▶ _WRITTEN INSTRUCTION_
Faithfully return all lines, omitting every embedded picture.

___ MATERIAL

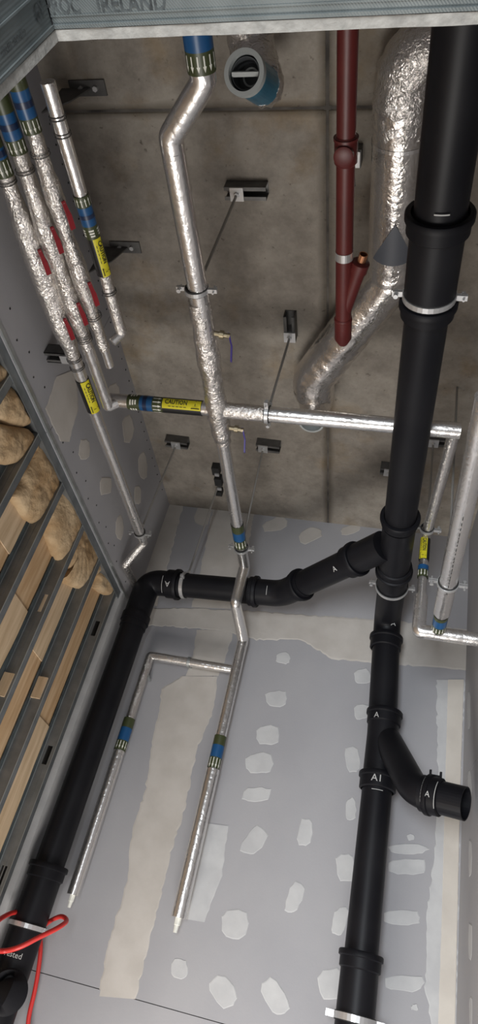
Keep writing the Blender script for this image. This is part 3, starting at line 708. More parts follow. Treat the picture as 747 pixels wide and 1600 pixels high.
def valve(parent, p, out, along_, ln=.03, hl=.075, mt='handle_red', body=True):
    """quarter-turn valve: brass stem and flat lever"""
    p, out, al = V(p), V(out).normalized(), V(along_).normalized(); sd = out.cross(al).normalized()
    k_ = 1 if ln > .03 else .5
    mb = MB(); mb.tube([p, p + out * ln], .0075 * k_, 12); mb.tube([p + out * (ln * .45), p + out * (ln * .75)], .0125 * k_, 8, smooth=False); mb.tube([p + out * (ln), p + out * (ln + .008)], .0085 * k_, 6, smooth=False)
    v = mb.build('valve', 'brass' if ln > .03 else 'steel', parent)
    q = p + out * (ln + .004); pts = [q - al * .008, q + al * hl * .22 + out * .006, q + al * hl * .4 + out * .010, q + al * hl + out * .010]
    hw = .0066; th = .0026; vs = []
    for k, a in enumerate(pts):
        w_ = hw * (.7, .8, 1, 1)[k]
        vs += [a - sd * w_ - out * th, a + sd * w_ - out * th, a + sd * w_ + out * th, a - sd * w_ + out * th]
    fs = [(4 * k + j, 4 * k + (j + 1) % 4, 4 * k + 4 + (j + 1) % 4, 4 * k + 4 + j) for k in range(3) for j in range(4)] + [(3, 2, 1, 0), (12, 13, 14, 15)]
    MB().add(vs, fs).build('lever', mt, v); return v

# --- central pipe
cen = thing('lagged_pipe', 'long central foil-wrapped pipe, kinked near the top, then dropping down the back wall', 'pipe', (-.58, 1.6, ZP))
C0 = V((-.50, .315, ZP)); C1 = at(318, 128, 'z', ZP); C2 = at(262, 214, 'z', ZP); C3 = at(344, 645, 'z', ZP); C4 = at(379, 882, 'z', ZP); C2 = V((C3.x - .003, C2.y, ZP)); C4 = V((C3.x - .012, 2.50, ZP)); C0.x = C1.x
rc = .0285
lag(cen, [C0, C1], rc, rad=lambda f: rc); MB().tube([C1 - V((0, .0, 0)), C1 + V((0, .001, 0))], rc * 1.0, 24).build('elbow_band', 'foil', cen)
P = fillet([C0.lerp(C1, .9), C1, C2, C2.lerp(C3, .03)], .03, 6); lag(cen, P, rc, 'offset_bend', 'foil')
lag(cen, [C2.lerp(C3, .02), C2.lerp(C3, .72)], rc, wob=.0003); seam(cen, C2.lerp(C3, .03), C2.lerp(C3, .7), rc, -.004)
v1 = C2.lerp(C3, along(C2, C3, 322, 520)); v2 = C3.lerp(C4, along(C3, C4, 346, 668))
ta = along(C2, C4, 312, 470); tb = along(C2, C4, 346, 690)
lag(cen, [C2.lerp(C4, ta), C2.lerp(C4, tb)], rc, 'crumpled_lagging', 'foil_rough', wob=.0035, step=.008, wf_=45, rad=lambda f: rc + .0035 + .004 * math.exp(-((f - .35) / .1) ** 2) + .004 * math.exp(-((f - .75) / .1) ** 2) - .004 * (f > .95))
A_, B_ = C2.lerp(C4, tb - .01), C4
lag(cen, [A_, B_], rc - .0045, wob=.0003); seam(cen, A_, B_, rc - .0045, .002)
valve(cen, v1 + V((rc * .8, 0, 0)), (1, 0.15, 0), (.1, .5, -.85), .042, .075, 'handle_purple'); valve(cen, v2 + V((rc * .8, 0, 0)), (1, .1, 0), (.1, .5, -.85), .042, .075, 'handle_purple')
def tape_run(parent, A, B, r, marks_, ar=None, n=7, txt=None):
    """marks_: [(px,py), ...] boundaries and materials between them"""
    L = (V(B) - V(A)).length; ss = [along(A, B, *p) * L for p in marks_[0]]
    segs = [(ss[i], ss[i + 1], marks_[1][i]) for i in range(len(ss) - 1)]
    a = None
    if ar: i, d, fr = ar; a = ((ss[i] + ss[i + 1]) / 2, (ss[i + 1] - ss[i]) * fr, d)
    tx = None
    if txt is not None: tx = ((ss[txt] + ss[txt + 1]) / 2, (ss[txt + 1] - ss[txt]) * .45)
    return id_tape(parent, A, B, r, segs, a, n, text=tx)
tape_run(cen, C0, C1, rc + .0006, ([(300, 40), (302, 76), (308, 112)], ['blue', 'olive']), (1, 1, .72), 7)
tape_run(cen, A_, B_, rc - .0037, ([(369, 818), (371, 828), (373, 840), (375, 852)], ['olive', 'blue', 'olive']), (2, 1, .8), 6)
# lower offset and drop
E1 = at(368, 942, 'y', 2.46); E2 = at(380, 1000, 'y', 2.67); E3 = at(272, 1432, 'y', 2.685); E3 = V((E2.x - .0, 2.69, E3.z))
P = fillet([C4.lerp(A_, .02), C4, E1, E2, E2.lerp(E3, .03)], .012, 4); lag(cen, P, rc - .0045, 'offset_bend', 'foil', wob=.0006)
EM = E2.lerp(E3, along(E2, E3, 332, 1202)); lag(cen, [E2, EM], .0225, wob=.0007); lag(cen, [EM, E3], .0265, wob=.0004); seam(cen, EM, E3, .0265, -.003)
tape_run(cen, E2, E3, .0235, ([(341, 1150), (338, 1165), (335, 1184), (331, 1203)], ['olive', 'blue', 'olive']), (2, 1, .85), 6)
MB().tube([E3, E3 - V((0, 0, .022)), E3 - V((0, 0, .023)), E3 - V((0, 0, .045))], [.011, .011, .0085, .007], 8, smooth=False).build('end_plug', 'plug', cen)
# branch loop to the left drop
br = thing('lagged_pipe', 'thin foil-wrapped loop branching left on the back wall and hanging down to a white plug', 'pipe', (-.95, 2.7, .1))
F0 = at(358, 1045, 'y', 2.70); F1 = at(233, 1030, 'y', 2.70); F2 = at(108, 1397, 'y', 2.70); F0 = V((E2.x - .022, 2.70, F0.z)); F1.z = F0.z + .0; F2 = V((F1.x - .003, 2.70, F2.z))
lag(br, fillet([F0, F1, F1.lerp(F2, .05)], .006, 3), .019, wob=.0006); lag(br, [F1.lerp(F2, .02), F1.lerp(F2, .36)], .019, 'pipe_lagging', 'foil_rough', wob=.001); lag(br, [F1.lerp(F2, .35), F2], .0225, wob=.0003); seam(br, F1.lerp(F2, .37), F2, .0225, .001)
tape_run(br, F1, F2, .0228, ([(199, 1122), (194, 1137), (189, 1157), (183, 1172)], ['olive', 'blue', 'olive']), (2, 1, .8), 6)
MB().tube([F2, F2 - V((0, 0, .02)), F2 - V((0, 0, .021)), F2 - V((0, 0, .04))], [.0095, .0095, .0075, .006], 8, smooth=False).build('end_plug', 'plug', br)
mb = MB(); q = F0.lerp(F1, .52); mb.box(q + V((0, .025, -.002)), (.012, .05, .012)); mb.shell(q - V((.006, 0, 0)), q + V((.006, 0, 0)), .0225, .0205); q = F1.lerp(F2, .1); mb.box(q + V((.018, .02, 0)), (.012, .05, .01)); build_split(mb, 'pipe_clip', 'steel', br)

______

▶ _EXERCISE SOLUTION_
Keep writing the Blender script for this image. This is part 3, starting at line 708. More parts follow. Treat the picture as 747 pixels wide and 1600 pixels high.
def valve(parent, p, out, along_, ln=.03, hl=.075, mt='handle_red', body=True):
    """quarter-turn valve: brass stem and flat lever"""
    p, out, al = V(p), V(out).normalized(), V(along_).normalized(); sd = out.cross(al).normalized()
    k_ = 1 if ln > .03 else .5
    mb = MB(); mb.tube([p, p + out * ln], .0075 * k_, 12); mb.tube([p + out * (ln * .45), p + out * (ln * .75)], .0125 * k_, 8, smooth=False); mb.tube([p + out * (ln), p + out * (ln + .008)], .0085 * k_, 6, smooth=False)
    v = mb.build('valve', 'brass' if ln > .03 else 'steel', parent)
    q = p + out * (ln + .004); pts = [q - al * .008, q + al * hl * .22 + out * .006, q + al * hl * .4 + out * .010, q + al * hl + out * .010]
    hw = .0066; th = .0026; vs = []
    for k, a in enumerate(pts):
        w_ = hw * (.7, .8, 1, 1)[k]
        vs += [a - sd * w_ - out * th, a + sd * w_ - out * th, a + sd * w_ + out * th, a - sd * w_ + out * th]
    fs = [(4 * k + j, 4 * k + (j + 1) % 4, 4 * k + 4 + (j + 1) % 4, 4 * k + 4 + j) for k in range(3) for j in range(4)] + [(3, 2, 1, 0), (12, 13, 14, 15)]
    MB().add(vs, fs).build('lever', mt, v); return v

# --- central pipe
cen = thing('lagged_pipe', 'long central foil-wrapped pipe, kinked near the top, then dropping down the back wall', 'pipe', (-.58, 1.6, ZP))
C0 = V((-.50, .315, ZP)); C1 = at(318, 128, 'z', ZP); C2 = at(262, 214, 'z', ZP); C3 = at(344, 645, 'z', ZP); C4 = at(379, 882, 'z', ZP); C2 = V((C3.x - .003, C2.y, ZP)); C4 = V((C3.x - .012, 2.50, ZP)); C0.x = C1.x
rc = .0285
lag(cen, [C0, C1], rc, rad=lambda f: rc); MB().tube([C1 - V((0, .0, 0)), C1 + V((0, .001, 0))], rc * 1.0, 24).build('elbow_band', 'foil', cen)
P = fillet([C0.lerp(C1, .9), C1, C2, C2.lerp(C3, .03)], .03, 6); lag(cen, P, rc, 'offset_bend', 'foil')
lag(cen, [C2.lerp(C3, .02), C2.lerp(C3, .72)], rc, wob=.0003); seam(cen, C2.lerp(C3, .03), C2.lerp(C3, .7), rc, -.004)
v1 = C2.lerp(C3, along(C2, C3, 322, 520)); v2 = C3.lerp(C4, along(C3, C4, 346, 668))
ta = along(C2, C4, 312, 470); tb = along(C2, C4, 346, 690)
lag(cen, [C2.lerp(C4, ta), C2.lerp(C4, tb)], rc, 'crumpled_lagging', 'foil_rough', wob=.0035, step=.008, wf_=45, rad=lambda f: rc + .0035 + .004 * math.exp(-((f - .35) / .1) ** 2) + .004 * math.exp(-((f - .75) / .1) ** 2) - .004 * (f > .95))
A_, B_ = C2.lerp(C4, tb - .01), C4
lag(cen, [A_, B_], rc - .0045, wob=.0003); seam(cen, A_, B_, rc - .0045, .002)
valve(cen, v1 + V((rc * .8, 0, 0)), (1, 0.15, 0), (.1, .5, -.85), .042, .075, 'handle_purple'); valve(cen, v2 + V((rc * .8, 0, 0)), (1, .1, 0), (.1, .5, -.85), .042, .075, 'handle_purple')
def tape_run(parent, A, B, r, marks_, ar=None, n=7, txt=None):
    """marks_: [(px,py), ...] boundaries and materials between them"""
    L = (V(B) - V(A)).length; ss = [along(A, B, *p) * L for p in marks_[0]]
    segs = [(ss[i], ss[i + 1], marks_[1][i]) for i in range(len(ss) - 1)]
    a = None
    if ar: i, d, fr = ar; a = ((ss[i] + ss[i + 1]) / 2, (ss[i + 1] - ss[i]) * fr, d)
    tx = None
    if txt is not None: tx = ((ss[txt] + ss[txt + 1]) / 2, (ss[txt + 1] - ss[txt]) * .45)
    return id_tape(parent, A, B, r, segs, a, n, text=tx)
tape_run(cen, C0, C1, rc + .0006, ([(300, 40), (302, 76), (308, 112)], ['blue', 'olive']), (1, 1, .72), 7)
tape_run(cen, A_, B_, rc - .0037, ([(369, 818), (371, 828), (373, 840), (375, 852)], ['olive', 'blue', 'olive']), (2, 1, .8), 6)
# lower offset and drop
E1 = at(368, 942, 'y', 2.46); E2 = at(380, 1000, 'y', 2.67); E3 = at(272, 1432, 'y', 2.685); E3 = V((E2.x - .0, 2.69, E3.z))
P = fillet([C4.lerp(A_, .02), C4, E1, E2, E2.lerp(E3, .03)], .012, 4); lag(cen, P, rc - .0045, 'offset_bend', 'foil', wob=.0006)
EM = E2.lerp(E3, along(E2, E3, 332, 1202)); lag(cen, [E2, EM], .0225, wob=.0007); lag(cen, [EM, E3], .0265, wob=.0004); seam(cen, EM, E3, .0265, -.003)
tape_run(cen, E2, E3, .0235, ([(341, 1150), (338, 1165), (335, 1184), (331, 1203)], ['olive', 'blue', 'olive']), (2, 1, .85), 6)
MB().tube([E3, E3 - V((0, 0, .022)), E3 - V((0, 0, .023)), E3 - V((0, 0, .045))], [.011, .011, .0085, .007], 8, smooth=False).build('end_plug', 'plug', cen)
# branch loop to the left drop
br = thing('lagged_pipe', 'thin foil-wrapped loop branching left on the back wall and hanging down to a white plug', 'pipe', (-.95, 2.7, .1))
F0 = at(358, 1045, 'y', 2.70); F1 = at(233, 1030, 'y', 2.70); F2 = at(108, 1397, 'y', 2.70); F0 = V((E2.x - .022, 2.70, F0.z)); F1.z = F0.z + .0; F2 = V((F1.x - .003, 2.70, F2.z))
lag(br, fillet([F0, F1, F1.lerp(F2, .05)], .006, 3), .019, wob=.0006); lag(br, [F1.lerp(F2, .02), F1.lerp(F2, .36)], .019, 'pipe_lagging', 'foil_rough', wob=.001); lag(br, [F1.lerp(F2, .35), F2], .0225, wob=.0003); seam(br, F1.lerp(F2, .37), F2, .0225, .001)
tape_run(br, F1, F2, .0228, ([(199, 1122), (194, 1137), (189, 1157), (183, 1172)], ['olive', 'blue', 'olive']), (2, 1, .8), 6)
MB().tube([F2, F2 - V((0, 0, .02)), F2 - V((0, 0, .021)), F2 - V((0, 0, .04))], [.0095, .0095, .0075, .006], 8, smooth=False).build('end_plug', 'plug', br)
mb = MB(); q = F0.lerp(F1, .52); mb.box(q + V((0, .025, -.002)), (.012, .05, .012)); mb.shell(q - V((.006, 0, 0)), q + V((.006, 0, 0)), .0225, .0205); q = F1.lerp(F2, .1); mb.box(q + V((.018, .02, 0)), (.012, .05, .01)); build_split(mb, 'pipe_clip', 'steel', br)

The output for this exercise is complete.